News Insights: Hackers Are Passing Around a Megaleak of 2.2 Billion Records

Hackers Are Passing Around a Megaleak of 2.2 Billion Records

The so-called Collections #1–5 represent a gargantuan, patched-together Frankenstein of rotting personal data.

READ ARTICLE

News Insights:

According to Terry Ray, senior vice president and Imperva fellow:

The emails and associated passwords were, unfortunately, made readily available to cybercriminals, who can now wreak havoc on the daily lives of the victims. This collection of credentials gives cybercriminals the ammo needed to attempt credential stuffing, password guessing and other iterative processes at account takeover, which is essentially giving cyber attackers a key to your front door. Armed with the recent and past credentials, hackers could access consumers data, troll social media platforms to spread propaganda, cash in on hard earn airline miles, sell contact data for spammers and even access bank accounts. To make matters worse, if consumers reused passwords at work, hackers would breaking into enterprise infrastructures to steal corporate data costing businesses millions in damages if that data were to get into the wrong hands.

This is why it is critical that consumers never reuse passwords across different accounts they hold, but also change these passwords consistently and set up dual factor authentication to better protect themselves. If you have taken these precautionary steps, it is unlikely that cybercriminals will successfully break into your accounts. If anything, they might temporarily lock you out as a result of attempting to brute force themselves into accounts.  If your online services offer account change notifications and two factor authentication I suggest you use these to further inform you of unusual account activity and make taking over your account more difficult.

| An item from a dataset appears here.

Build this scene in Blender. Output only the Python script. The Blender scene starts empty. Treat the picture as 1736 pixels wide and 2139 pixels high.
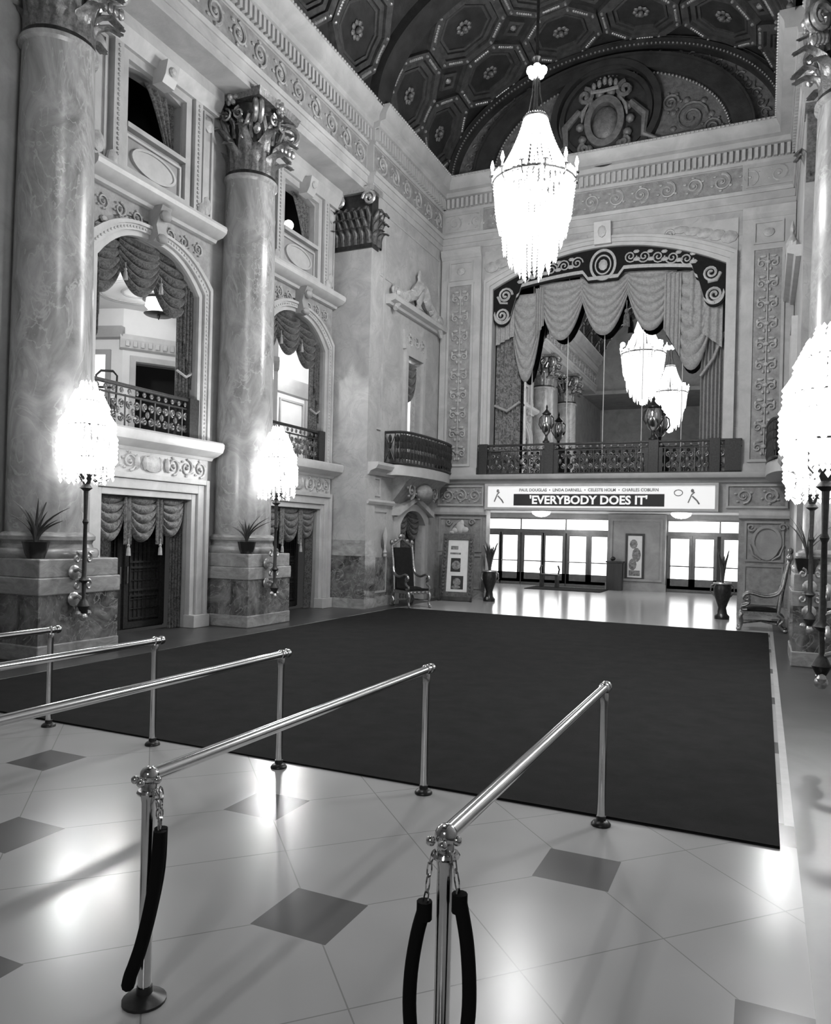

Unfortunately, data breaches are far too common these days and consumers are becoming more desensitized to breaches—and at this point, who hasn’t been affected by a data breach? Organizations that want to collect data on individuals must accept the responsibility for protecting that data. Too often, private information is collected, yet the collecting organization doesn’t monitor who has access to the data, when the data is viewed, or whether the data has been stolen. It’s not until an event like this where an individual finds the data on the web and works to piece the original source together.

 

Businesses should be extra vigilant over the next few weeks as these credentials make their rounds through the dark channels. Post credential leak account takeover attempts have historically spiked immediately following incidents like this. Successful logins using these credentials are difficult to identify, though technology does exist assist IT Security teams. Most teams assume that they won’t be able to prevent every attempt and instead focus their security around their most critical data assets, by monitoring all activity to those resources and flagging or preventing unusual access internally.  These changes the threat from one of identifying the wrong person using the right credentials, to a threat of the right credential doing very unusual things which is easier to detect and differentiate from previous modeled behavior.

 

According to Tom Garrubba, Sr. Director, Shared Assessments

This is indeed a massive amount of records, and we don’t know all of the sources of these breached records, the importance of a healthy third party risk management program that includes continuous monitoring and effective threat management over your organization’s data becomes even more crucial than ever. All data connection points need to be understood, reviewed, assessed, and continuously monitored in alignment with the outsourcing organization’s risk posture to ensure that both the they as the outsourcer and their full network of service providers and other third parties with whom they share data are all fulfilling their security and privacy expectations laid out in their contracts.

 

According to Frederik Mennes, Senior Manager Market & Security Strategy, Security Competence Center, OneSpan:

2.2 billion records is a staggering number. We are becoming accustomed to breach notification news, but sad to say, the use of multi-factor authentication is still not utilized whenever and wherever possible.

MFA combines at least two out of three of the following technologies: something you know (such as a PIN), something you have (such as an authentication app on the smartphone) or something you are (such as a fingerprint or facial recognition). The passwords that are generated only last for a limited period of time, which makes it useless for hackers to intercept and reuse them.

Technology is evolving. Next-generation authentication, intelligent adaptive authentication, is gaining momentum. This technology ensures the precise level of security for each level of interaction with the best possible experience for the user. Adaptive authentication utilizes AI and machine learning to score vast amounts of data. Based on patterns, it analyses the risk of a situation and adapts the security and required authentication accordingly.

 

Companies should remember that easy targets will continue to be exploited first, because cybercrime follows the path of least resistance. Applying multi-factor authentication may stop an attacker as the attacker might go after only users that have not enabled stronger authentication.